Lições de uma Páscoa das catástrofes
O incêndio de Notre-Dame, a crise dos combustíveis e o desastre rodoviário na Madeira deveriam servir como um manual exemplar de prevenção.
Três acontecimentos dominaram os noticiários nacionais ao longo desta semana de Páscoa, suscitando estupefacção e motivando lições convergentes não obstante a sua diversidade: o terrível incêndio de Notre-Dame; a crise do abastecimento de combustíveis que provocou um súbito ataque de nervos em Portugal e que ninguém soube prevenir; finalmente, o mais mortífero desastre rodoviário de sempre na Madeira, onde perderam a vida 29 turistas alemães. Que teremos então aprendido com tudo isso?
Apesar da divina providência que supostamente deveria protegê-la, a imprevidência dos homens não salvou Notre-Dame da catástrofe – a maior que a catedral gótica mais emblemática (e amada) da Europa sofreu ao longo de oito séculos. Foi também a imprevidência que explica as proporções assumidas pela greve dos camionistas de combustíveis, desde logo uma profissão quase marginalizada no país, mas capaz de paralisá-lo e lançar o pânico de norte a sul. Tal como foi ainda a imprevidência que levou um autocarro em falha técnica a cair numa curva sem protecção, projectando dezenas de passageiros para uma morte tétrica.
Não seria imaginável que um monumento com a importância, o fulgor e a carga afectiva de Notre-Dame, além do mais em trabalhos de restauro há mais de uma década, estivesse de facto tão vulnerável a uma tragédia com as proporções daquela que a atingiu.
Não seria concebível que uma greve de camionistas transportando combustíveis perigosos pusesse a nu as extremas fragilidades estratégicas (mais uma!) do país em matéria de abastecimento energético. Só agora se notou, por exemplo, que o aeroporto de Lisboa está dependente desse abastecimento por camiões quando a construção de uma tubagem para o transporte de combustível, como existe em qualquer aeroporto de uma capital europeia, implicaria um investimento de 10 milhões de euros, uma gota no oceano dos milhares de milhões gastos na maior rede viária da Europa em termos de relação por habitante.
Por fim, um desastre com a dimensão daquele que provocou a morte de quase trinta cidadãos alemães na Madeira só por um verdadeiro milagre não ocorreu anteriormente em locais ainda mais perigosos e expostos numa ilha de orografia muito caprichosa mas onde faltam, de forma gritante, os cuidados de prevenção adequados (a vertigem das vias mais ou menos rápidas do jardinismo não foi de todo acompanhada por um plano de protecção à altura dos novos perigos).
Claro está que não há prevenções mágicas que impeçam toda e qualquer catástrofe. Mas as lições daquilo que ocorreu nesta semana de Páscoa – e para além dos desfechos menos terríveis que os acontecimentos acabaram, apesar de tudo, por ter – deveriam servir como um manual exemplar de prevenção.

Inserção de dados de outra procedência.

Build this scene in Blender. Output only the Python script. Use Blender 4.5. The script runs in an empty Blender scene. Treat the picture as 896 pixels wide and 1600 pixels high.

Macron poderá capitalizar politicamente a reconstrução de Notre-Dame, mas isso não extingue o rasto trágico da sua destruição (ainda que, felizmente, parcial). António Costa terá motivos para celebrar o happy-end da crise dos combustíveis depois de três ministros, pelo menos, terem batido com a cabeça contra a parede antes de um quarto conseguir negociar um compromisso, mas isso não apaga a imagem da vulnerabilidade energética nacional (e a obsessão centralista do Governo, novamente exposta pelas medidas de combate à crise). Finalmente, se as autoridades madeirenses têm razões para congratular-se pela forma como souberam reagir à tragédia, isso não as isenta de um confronto com os perigos por vezes terríveis que as estradas da região expõem a quem a visita ou a quem nela vive. Há sempre motivos para aprender com aquilo que não soubemos prever.